*DO THIS*: For this exercise, write out exactly, and only, the lines running from the line that contains "Reconstruct this image" through the line that contains "SC.camera = cam".

3D scene scripts:
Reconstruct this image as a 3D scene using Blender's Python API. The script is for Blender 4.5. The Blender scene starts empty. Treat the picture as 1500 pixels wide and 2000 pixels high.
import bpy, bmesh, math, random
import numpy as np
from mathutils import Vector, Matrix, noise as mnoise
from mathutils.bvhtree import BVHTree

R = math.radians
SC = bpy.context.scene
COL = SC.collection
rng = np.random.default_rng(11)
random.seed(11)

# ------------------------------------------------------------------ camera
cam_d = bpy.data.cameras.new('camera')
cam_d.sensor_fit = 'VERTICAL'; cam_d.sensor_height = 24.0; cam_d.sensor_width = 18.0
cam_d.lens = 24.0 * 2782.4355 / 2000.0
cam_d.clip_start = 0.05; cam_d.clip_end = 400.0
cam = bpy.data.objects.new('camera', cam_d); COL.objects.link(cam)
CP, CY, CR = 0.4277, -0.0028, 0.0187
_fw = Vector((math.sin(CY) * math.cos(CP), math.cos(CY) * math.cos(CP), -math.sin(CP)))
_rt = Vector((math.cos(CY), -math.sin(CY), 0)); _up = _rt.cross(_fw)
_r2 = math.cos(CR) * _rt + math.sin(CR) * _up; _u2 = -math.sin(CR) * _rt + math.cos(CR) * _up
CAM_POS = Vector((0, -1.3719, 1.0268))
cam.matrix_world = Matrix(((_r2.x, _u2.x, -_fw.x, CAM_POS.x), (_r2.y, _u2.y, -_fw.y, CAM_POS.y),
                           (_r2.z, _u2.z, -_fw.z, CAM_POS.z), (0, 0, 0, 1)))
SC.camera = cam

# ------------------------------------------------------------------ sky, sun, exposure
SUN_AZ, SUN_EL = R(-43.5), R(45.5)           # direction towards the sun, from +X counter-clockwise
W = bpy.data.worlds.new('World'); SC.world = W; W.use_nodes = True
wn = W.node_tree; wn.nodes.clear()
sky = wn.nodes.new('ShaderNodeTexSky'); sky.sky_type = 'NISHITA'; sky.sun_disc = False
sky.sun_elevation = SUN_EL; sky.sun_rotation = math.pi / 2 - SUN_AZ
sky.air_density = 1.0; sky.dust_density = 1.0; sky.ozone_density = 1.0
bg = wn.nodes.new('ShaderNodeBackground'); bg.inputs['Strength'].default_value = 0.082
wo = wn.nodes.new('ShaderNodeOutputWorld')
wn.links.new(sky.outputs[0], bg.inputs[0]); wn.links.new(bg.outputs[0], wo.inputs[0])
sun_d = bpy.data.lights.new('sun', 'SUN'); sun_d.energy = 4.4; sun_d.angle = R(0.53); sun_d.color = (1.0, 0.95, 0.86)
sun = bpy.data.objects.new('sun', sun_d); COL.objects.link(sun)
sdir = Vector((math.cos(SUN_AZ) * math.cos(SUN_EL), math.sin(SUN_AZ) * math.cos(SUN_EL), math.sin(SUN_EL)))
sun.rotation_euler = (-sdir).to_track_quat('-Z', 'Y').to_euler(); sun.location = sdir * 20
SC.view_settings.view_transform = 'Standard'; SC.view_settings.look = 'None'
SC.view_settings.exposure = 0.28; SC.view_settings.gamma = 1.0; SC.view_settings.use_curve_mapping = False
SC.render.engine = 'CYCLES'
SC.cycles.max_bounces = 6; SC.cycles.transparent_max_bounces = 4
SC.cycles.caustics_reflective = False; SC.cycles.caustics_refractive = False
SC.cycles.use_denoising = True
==
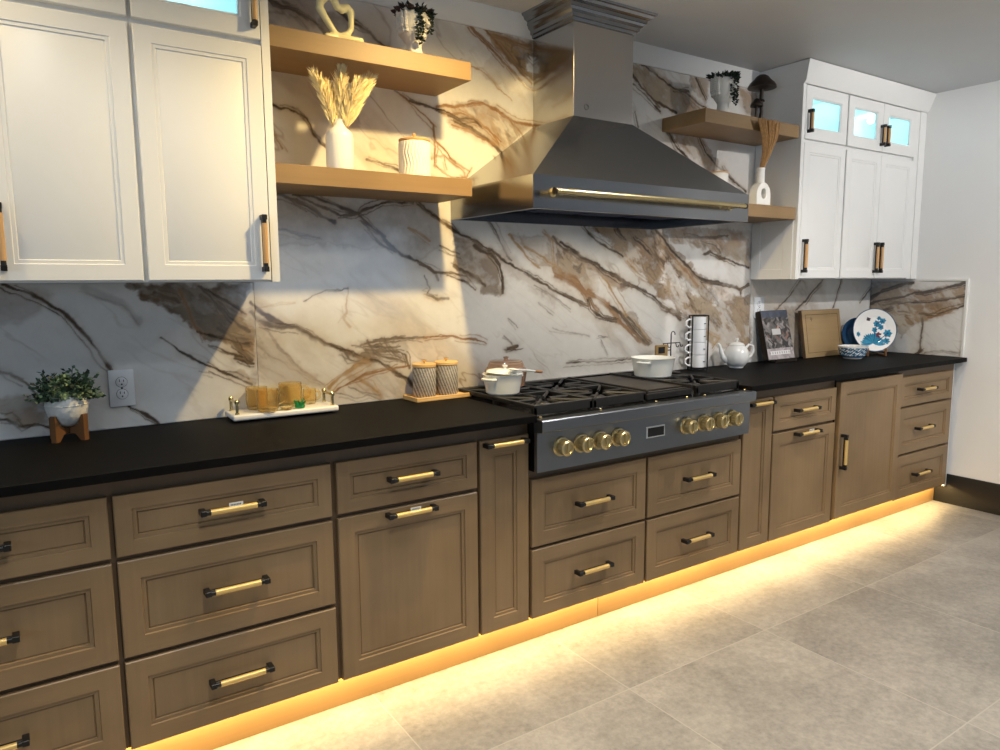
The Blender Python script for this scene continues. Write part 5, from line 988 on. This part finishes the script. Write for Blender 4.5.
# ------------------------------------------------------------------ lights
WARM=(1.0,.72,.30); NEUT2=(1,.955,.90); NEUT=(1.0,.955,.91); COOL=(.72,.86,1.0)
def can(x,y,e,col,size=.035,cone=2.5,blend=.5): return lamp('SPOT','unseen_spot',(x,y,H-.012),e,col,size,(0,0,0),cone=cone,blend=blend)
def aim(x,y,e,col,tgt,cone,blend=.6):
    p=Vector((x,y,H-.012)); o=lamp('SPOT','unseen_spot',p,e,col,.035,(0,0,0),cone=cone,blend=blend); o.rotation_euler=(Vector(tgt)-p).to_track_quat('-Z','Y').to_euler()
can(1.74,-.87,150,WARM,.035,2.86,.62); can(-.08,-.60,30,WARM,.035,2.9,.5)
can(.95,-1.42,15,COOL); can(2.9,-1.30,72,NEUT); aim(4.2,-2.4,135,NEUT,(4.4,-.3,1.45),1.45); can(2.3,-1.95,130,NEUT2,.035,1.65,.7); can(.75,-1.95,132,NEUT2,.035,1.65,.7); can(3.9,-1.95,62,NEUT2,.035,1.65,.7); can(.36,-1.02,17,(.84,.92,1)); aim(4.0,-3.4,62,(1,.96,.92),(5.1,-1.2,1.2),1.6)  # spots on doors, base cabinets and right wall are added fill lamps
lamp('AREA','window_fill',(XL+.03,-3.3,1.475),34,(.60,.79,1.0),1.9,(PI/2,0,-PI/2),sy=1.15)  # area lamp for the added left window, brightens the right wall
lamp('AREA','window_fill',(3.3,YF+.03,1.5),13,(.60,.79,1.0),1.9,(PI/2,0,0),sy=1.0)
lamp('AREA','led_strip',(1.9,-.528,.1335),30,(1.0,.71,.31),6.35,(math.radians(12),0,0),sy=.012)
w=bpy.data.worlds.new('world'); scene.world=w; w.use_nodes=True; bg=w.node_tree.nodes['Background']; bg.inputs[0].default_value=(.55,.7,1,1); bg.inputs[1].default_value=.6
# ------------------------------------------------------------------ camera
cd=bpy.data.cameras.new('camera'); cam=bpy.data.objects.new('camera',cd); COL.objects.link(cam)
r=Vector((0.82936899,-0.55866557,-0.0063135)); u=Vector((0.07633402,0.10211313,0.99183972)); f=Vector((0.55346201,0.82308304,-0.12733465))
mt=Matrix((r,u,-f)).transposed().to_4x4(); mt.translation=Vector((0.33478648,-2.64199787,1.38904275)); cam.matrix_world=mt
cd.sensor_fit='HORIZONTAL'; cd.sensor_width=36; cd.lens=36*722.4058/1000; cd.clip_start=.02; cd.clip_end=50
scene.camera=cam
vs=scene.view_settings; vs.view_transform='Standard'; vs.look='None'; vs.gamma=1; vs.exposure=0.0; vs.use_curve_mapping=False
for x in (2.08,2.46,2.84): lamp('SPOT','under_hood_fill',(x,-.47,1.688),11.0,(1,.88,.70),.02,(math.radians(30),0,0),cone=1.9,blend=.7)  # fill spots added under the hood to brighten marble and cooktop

*THE REPLY*:
Reconstruct this image as a 3D scene using Blender's Python API. The script is for Blender 4.5. The Blender scene starts empty. Treat the picture as 1500 pixels wide and 2000 pixels high.
import bpy, bmesh, math, random
import numpy as np
from mathutils import Vector, Matrix, noise as mnoise
from mathutils.bvhtree import BVHTree

R = math.radians
SC = bpy.context.scene
COL = SC.collection
rng = np.random.default_rng(11)
random.seed(11)

# ------------------------------------------------------------------ camera
cam_d = bpy.data.cameras.new('camera')
cam_d.sensor_fit = 'VERTICAL'; cam_d.sensor_height = 24.0; cam_d.sensor_width = 18.0
cam_d.lens = 24.0 * 2782.4355 / 2000.0
cam_d.clip_start = 0.05; cam_d.clip_end = 400.0
cam = bpy.data.objects.new('camera', cam_d); COL.objects.link(cam)
CP, CY, CR = 0.4277, -0.0028, 0.0187
_fw = Vector((math.sin(CY) * math.cos(CP), math.cos(CY) * math.cos(CP), -math.sin(CP)))
_rt = Vector((math.cos(CY), -math.sin(CY), 0)); _up = _rt.cross(_fw)
_r2 = math.cos(CR) * _rt + math.sin(CR) * _up; _u2 = -math.sin(CR) * _rt + math.cos(CR) * _up
CAM_POS = Vector((0, -1.3719, 1.0268))
cam.matrix_world = Matrix(((_r2.x, _u2.x, -_fw.x, CAM_POS.x), (_r2.y, _u2.y, -_fw.y, CAM_POS.y),
                           (_r2.z, _u2.z, -_fw.z, CAM_POS.z), (0, 0, 0, 1)))
SC.camera = cam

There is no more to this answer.